** BEGIN Raw data **

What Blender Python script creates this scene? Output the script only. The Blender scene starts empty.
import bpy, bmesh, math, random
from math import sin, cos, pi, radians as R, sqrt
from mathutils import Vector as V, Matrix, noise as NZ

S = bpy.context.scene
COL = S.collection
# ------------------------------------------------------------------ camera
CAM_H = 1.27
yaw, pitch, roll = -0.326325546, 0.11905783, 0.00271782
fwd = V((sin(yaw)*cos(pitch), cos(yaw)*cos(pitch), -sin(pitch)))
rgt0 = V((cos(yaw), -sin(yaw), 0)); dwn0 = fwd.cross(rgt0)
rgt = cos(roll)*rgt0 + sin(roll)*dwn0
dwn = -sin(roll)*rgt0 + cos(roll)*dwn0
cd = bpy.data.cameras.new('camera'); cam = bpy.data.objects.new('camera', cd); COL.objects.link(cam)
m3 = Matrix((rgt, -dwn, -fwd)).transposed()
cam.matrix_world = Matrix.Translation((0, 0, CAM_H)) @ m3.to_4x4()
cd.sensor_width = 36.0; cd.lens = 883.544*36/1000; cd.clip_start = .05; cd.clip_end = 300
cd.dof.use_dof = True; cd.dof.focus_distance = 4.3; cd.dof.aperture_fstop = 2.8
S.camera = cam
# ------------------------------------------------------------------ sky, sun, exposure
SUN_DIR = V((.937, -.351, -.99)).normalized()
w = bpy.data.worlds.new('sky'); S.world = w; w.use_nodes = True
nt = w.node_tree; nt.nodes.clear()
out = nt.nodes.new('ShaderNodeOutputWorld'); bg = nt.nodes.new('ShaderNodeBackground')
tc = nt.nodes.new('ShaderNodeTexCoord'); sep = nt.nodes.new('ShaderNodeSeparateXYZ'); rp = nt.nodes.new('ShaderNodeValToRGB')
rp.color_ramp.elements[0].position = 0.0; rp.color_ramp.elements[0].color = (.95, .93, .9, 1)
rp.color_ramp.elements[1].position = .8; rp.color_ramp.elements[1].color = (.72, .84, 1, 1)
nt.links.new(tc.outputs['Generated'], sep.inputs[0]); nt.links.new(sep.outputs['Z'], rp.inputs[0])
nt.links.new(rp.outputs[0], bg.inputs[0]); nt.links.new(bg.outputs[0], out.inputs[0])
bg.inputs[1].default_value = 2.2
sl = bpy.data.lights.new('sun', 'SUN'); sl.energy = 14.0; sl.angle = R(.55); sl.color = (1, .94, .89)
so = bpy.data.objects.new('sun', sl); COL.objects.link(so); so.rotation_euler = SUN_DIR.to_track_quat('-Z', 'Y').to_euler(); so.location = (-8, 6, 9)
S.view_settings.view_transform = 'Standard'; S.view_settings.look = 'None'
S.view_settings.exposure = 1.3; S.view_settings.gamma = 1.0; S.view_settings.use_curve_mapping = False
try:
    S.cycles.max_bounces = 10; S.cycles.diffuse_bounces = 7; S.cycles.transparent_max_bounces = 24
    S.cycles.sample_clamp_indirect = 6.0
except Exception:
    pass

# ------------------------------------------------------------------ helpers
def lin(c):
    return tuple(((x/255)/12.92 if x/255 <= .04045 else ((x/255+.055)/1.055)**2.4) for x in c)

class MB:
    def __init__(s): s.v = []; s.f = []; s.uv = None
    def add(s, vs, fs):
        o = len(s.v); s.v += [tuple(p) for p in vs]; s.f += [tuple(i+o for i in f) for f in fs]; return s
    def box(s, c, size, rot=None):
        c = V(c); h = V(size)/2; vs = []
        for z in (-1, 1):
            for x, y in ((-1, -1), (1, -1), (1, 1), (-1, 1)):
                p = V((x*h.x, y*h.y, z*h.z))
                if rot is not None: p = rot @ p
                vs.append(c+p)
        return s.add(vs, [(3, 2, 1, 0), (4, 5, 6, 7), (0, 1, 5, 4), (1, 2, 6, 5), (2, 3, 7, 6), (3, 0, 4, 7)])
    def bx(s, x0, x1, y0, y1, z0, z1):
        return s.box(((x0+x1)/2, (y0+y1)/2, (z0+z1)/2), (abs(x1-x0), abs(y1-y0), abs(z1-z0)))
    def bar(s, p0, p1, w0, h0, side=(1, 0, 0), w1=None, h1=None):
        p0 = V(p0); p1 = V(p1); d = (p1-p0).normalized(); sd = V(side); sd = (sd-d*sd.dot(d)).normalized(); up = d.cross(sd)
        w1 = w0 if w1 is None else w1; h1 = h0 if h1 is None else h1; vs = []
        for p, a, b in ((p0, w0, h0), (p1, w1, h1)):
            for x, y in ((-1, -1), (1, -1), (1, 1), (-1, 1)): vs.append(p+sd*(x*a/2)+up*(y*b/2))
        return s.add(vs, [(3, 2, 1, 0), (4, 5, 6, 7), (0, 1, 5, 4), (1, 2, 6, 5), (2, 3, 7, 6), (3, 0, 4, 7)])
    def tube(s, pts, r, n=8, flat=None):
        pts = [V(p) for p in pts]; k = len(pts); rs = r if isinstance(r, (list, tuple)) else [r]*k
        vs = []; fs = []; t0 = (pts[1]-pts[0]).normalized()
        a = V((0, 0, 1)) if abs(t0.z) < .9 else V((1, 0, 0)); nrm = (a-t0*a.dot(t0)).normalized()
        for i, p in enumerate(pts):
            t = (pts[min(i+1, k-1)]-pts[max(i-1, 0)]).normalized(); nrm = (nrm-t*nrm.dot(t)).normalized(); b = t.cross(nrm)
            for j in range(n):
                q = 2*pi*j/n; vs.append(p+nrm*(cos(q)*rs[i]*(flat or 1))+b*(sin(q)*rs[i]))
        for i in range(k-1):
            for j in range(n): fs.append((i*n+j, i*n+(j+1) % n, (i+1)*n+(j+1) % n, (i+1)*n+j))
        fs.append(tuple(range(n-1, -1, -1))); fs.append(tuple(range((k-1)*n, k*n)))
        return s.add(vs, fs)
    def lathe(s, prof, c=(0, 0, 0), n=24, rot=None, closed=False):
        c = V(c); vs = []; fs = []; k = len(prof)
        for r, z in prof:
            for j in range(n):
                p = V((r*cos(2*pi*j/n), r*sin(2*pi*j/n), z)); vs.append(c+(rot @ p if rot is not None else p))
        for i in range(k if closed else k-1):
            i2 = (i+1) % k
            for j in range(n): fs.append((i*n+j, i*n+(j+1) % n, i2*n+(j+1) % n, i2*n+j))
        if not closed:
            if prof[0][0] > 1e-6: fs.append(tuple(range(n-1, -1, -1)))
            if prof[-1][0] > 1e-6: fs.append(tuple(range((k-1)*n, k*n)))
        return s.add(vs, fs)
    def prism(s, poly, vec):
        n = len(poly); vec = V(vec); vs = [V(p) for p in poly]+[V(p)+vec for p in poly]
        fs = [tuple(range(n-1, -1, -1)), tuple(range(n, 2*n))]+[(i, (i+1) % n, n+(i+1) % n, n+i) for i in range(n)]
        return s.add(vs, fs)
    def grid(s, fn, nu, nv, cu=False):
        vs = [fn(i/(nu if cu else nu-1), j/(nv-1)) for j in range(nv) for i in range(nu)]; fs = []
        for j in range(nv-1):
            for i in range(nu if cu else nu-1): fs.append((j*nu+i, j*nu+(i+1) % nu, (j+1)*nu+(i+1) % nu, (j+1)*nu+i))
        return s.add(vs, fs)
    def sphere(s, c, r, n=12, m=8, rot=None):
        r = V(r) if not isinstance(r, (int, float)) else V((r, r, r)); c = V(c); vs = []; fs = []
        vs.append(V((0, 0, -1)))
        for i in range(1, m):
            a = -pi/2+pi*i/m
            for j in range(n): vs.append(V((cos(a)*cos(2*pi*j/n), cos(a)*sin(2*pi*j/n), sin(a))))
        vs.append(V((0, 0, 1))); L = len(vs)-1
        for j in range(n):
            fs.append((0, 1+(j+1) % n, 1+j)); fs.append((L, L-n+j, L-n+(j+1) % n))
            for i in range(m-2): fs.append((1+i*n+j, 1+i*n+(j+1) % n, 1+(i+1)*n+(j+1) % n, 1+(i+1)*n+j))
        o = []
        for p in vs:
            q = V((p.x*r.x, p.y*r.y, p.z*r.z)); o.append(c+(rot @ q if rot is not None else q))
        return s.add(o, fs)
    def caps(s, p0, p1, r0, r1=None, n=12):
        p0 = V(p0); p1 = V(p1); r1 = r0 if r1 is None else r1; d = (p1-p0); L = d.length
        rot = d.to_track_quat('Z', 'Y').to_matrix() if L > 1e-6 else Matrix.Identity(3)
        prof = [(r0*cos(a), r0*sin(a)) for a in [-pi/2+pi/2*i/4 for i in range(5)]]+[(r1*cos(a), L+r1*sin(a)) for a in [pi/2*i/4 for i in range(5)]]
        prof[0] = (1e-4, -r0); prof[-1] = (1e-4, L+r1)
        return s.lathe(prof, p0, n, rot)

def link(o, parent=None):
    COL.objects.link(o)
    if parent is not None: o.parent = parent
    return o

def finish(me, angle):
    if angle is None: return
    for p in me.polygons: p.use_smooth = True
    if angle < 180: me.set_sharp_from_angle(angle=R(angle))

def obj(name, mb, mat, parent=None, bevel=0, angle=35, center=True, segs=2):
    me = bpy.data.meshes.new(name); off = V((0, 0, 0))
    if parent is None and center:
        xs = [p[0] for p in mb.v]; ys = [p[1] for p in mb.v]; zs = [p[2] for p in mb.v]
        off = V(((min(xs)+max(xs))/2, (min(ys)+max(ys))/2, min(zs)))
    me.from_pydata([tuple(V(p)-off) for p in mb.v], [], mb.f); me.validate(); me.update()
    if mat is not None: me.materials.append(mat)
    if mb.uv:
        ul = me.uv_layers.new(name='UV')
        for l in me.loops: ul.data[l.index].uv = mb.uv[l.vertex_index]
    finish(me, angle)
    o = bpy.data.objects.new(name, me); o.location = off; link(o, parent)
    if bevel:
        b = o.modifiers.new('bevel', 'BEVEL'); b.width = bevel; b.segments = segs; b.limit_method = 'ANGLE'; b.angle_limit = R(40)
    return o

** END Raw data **

Given exercise
Return only the lines from the beginning of the material up to and including the line with "from mathutils import", exactly as written.

Response to the task
What Blender Python script creates this scene? Output the script only. The Blender scene starts empty.
import bpy, bmesh, math, random
from math import sin, cos, pi, radians as R, sqrt
from mathutils import Vector as V, Matrix, noise as NZ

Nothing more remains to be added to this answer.